What Can Be Achieved with Drug Prevention?

What Can Be Achieved with Drug Prevention?

A new article published in the International Journal of Drug Policy (2022) by Harry Sumnall (Public Health Institute, Liverpool John Moors University) provides commentary on the impacts of drug prevention on achieving the recently proposed 10-year Drug Strategy in the UK.

The article discusses the following four topics:

  1. Drug use is increasing, but it’s unclear as to why;
  2. There are no effective population-level drug prevention efforts;
  3. Prevention infrastructure and systems are weak and require significant rebuilding; and
  4. Innovation is welcomed, but we shouldn’t ignore what we already know about what works and what doesn’t in prevention.

The author highlighted the specific role of prevention in achieving the larger drug strategy in the UK (and I would add in other countries as well) as the following:

“…reviews of behaviour change interventions highlight that rather than punishment, effective approaches create enabling environments that motivate people to make changes, include activities that develop skills and build self-efficacy in relation to the recommended action, support opportunities for change, and include communication frames that highlight the gains in adopting the recommended behaviour rather than the losses incurred if not doing so…”  

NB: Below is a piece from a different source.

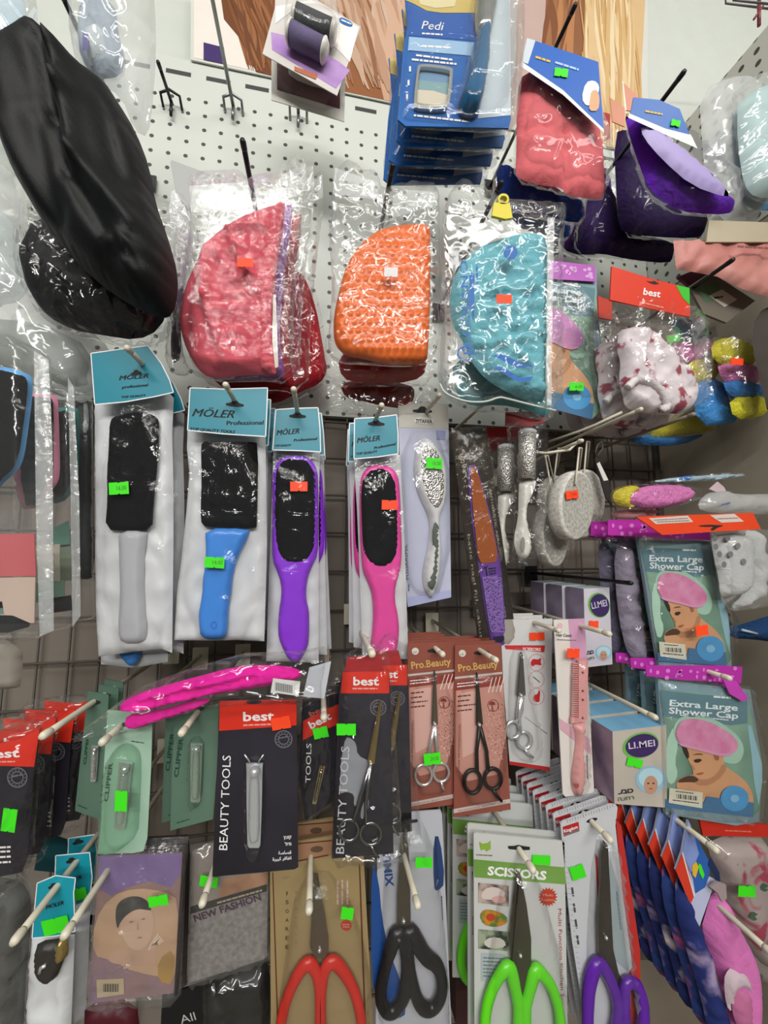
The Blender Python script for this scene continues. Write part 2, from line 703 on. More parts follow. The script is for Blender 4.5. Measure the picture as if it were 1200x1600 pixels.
def slab(name, x0, x1, y0, y1, z0, z1, mat):
    vs = [(x, y, z) for z in (z0, z1) for y in (y0, y1) for x in (x0, x1)]
    fs = [(0, 2, 3, 1), (4, 5, 7, 6), (0, 1, 5, 4), (2, 6, 7, 3), (0, 4, 6, 2), (1, 3, 7, 5)]
    return struct_mesh(name, vs, fs, mat)


def peg_mat(axis, base='#c9cdc6', pitch=0.0275, r=0.13, slot_z=None):
    m, nt, out = _new('pegboard')
    b = N(nt, 'ShaderNodeBsdfPrincipled', Roughness=0.45)
    g = N(nt, 'ShaderNodeNewGeometry')
    sp = N(nt, 'ShaderNodeSeparateXYZ')
    nt.links.new(g.outputs['Position'], sp.inputs[0])

    def mth(op, a, v=None):
        n = N(nt, 'ShaderNodeMath', operation=op)
        if hasattr(a, 'links'):
            nt.links.new(a, n.inputs[0])
        else:
            n.inputs[0].default_value = a
        if v is not None:
            if hasattr(v, 'links'):
                nt.links.new(v, n.inputs[1])
            else:
                n.inputs[1].default_value = v
        return n.outputs[0]
    u0 = sp.outputs[axis]
    v0 = sp.outputs['Z']
    u = mth('SUBTRACT', mth('FRACT', mth('ADD', mth('DIVIDE', u0, pitch), 100.2)), 0.5)
    v = mth('SUBTRACT', mth('FRACT', mth('ADD', mth('DIVIDE', v0, pitch), 0.1)), 0.5)
    d = mth('SQRT', mth('ADD', mth('MULTIPLY', u, u), mth('MULTIPLY', v, v)))
    hole = mth('LESS_THAN', d, r)
    if slot_z:
        below = mth('LESS_THAN', v0, slot_z - 0.03)
        hole = mth('MULTIPLY', hole, below)
        us = mth('ABSOLUTE', mth('SUBTRACT', mth('FRACT', mth('ADD', mth('DIVIDE', u0, 0.066), 100.42)), 0.5))
        s1 = mth('LESS_THAN', us, 0.31)
        s2 = mth('LESS_THAN', mth('ABSOLUTE', mth('SUBTRACT', v0, slot_z)), 0.0045)
        hole = mth('MAXIMUM', hole, mth('MULTIPLY', s1, s2))
    mx = N(nt, 'ShaderNodeMix', data_type='RGBA')
    nt.links.new(hole, mx.inputs[0])
    mx.inputs[6].default_value = hexc(base)
    mx.inputs[7].default_value = hexc('#3a3d3c')
    nt.links.new(mx.outputs[2], b.inputs['Base Color'])
    nt.links.new(b.outputs[0], out.inputs[0])
    return m


ZB = at(300, 95, WALL).z              # top edge of the pegboard
ZM = at(600, 655, WALL).z             # where it gives way to the wire grid
XR = 0.668                            # side panel of the next fixture
slab('floor', -3, 3, -4, 1.2, -0.05, 0, M('#8d8577', 0.6))
slab('ceiling', -3, 3, -4, 1.2, 2.9, 2.95, M('#d8d8d4', 0.8))
slab('wall_back', -3, 3, WALL + 0.03, WALL + 0.1, 0, 2.9, M('#c6cbc4', 0.7, bump=0.1, bs=120))
slab('wall_right', 2.9, 3, -4, WALL + .03, 0, 2.9, M('#a9aba8', 0.8))
slab('wall_left', -3, -2.9, -4, WALL + .03, 0, 2.9, M('#8f918e', 0.8))


def fixture(name, label, cat, x0, x1, y0, y1, z0, z1, mat):
    o = slab(name, x0, x1, y0, y1, z0, z1, mat)
    del o['kind']
    o['label'] = label
    o['category'] = cat
    return o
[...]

In other words, prevention programs and campaigns that are viewed by youth, parents and communities as positive, empowering, and resulting in self-efficacy such as by emphasizing the benefits from adopting a range of healthy lifestyle behaviors, addressing naturally motivating desired self-identities, and developing skills to set and achieve positive behavior gains in one’s life are more likely to effectively prevent substance use and violence than punitive or risk-based communication.

The author concludes that prevention interventions and campaigns must consider prevention within the wider system of health and wellbeing.

At one level, this means prevention must address broader positive youth development issues by promoting youth assets, including healthy habits leading to improved mental and physical health, positive self-identities, and goal setting skills and self-efficacy to motivate and achieve multiple behavior change.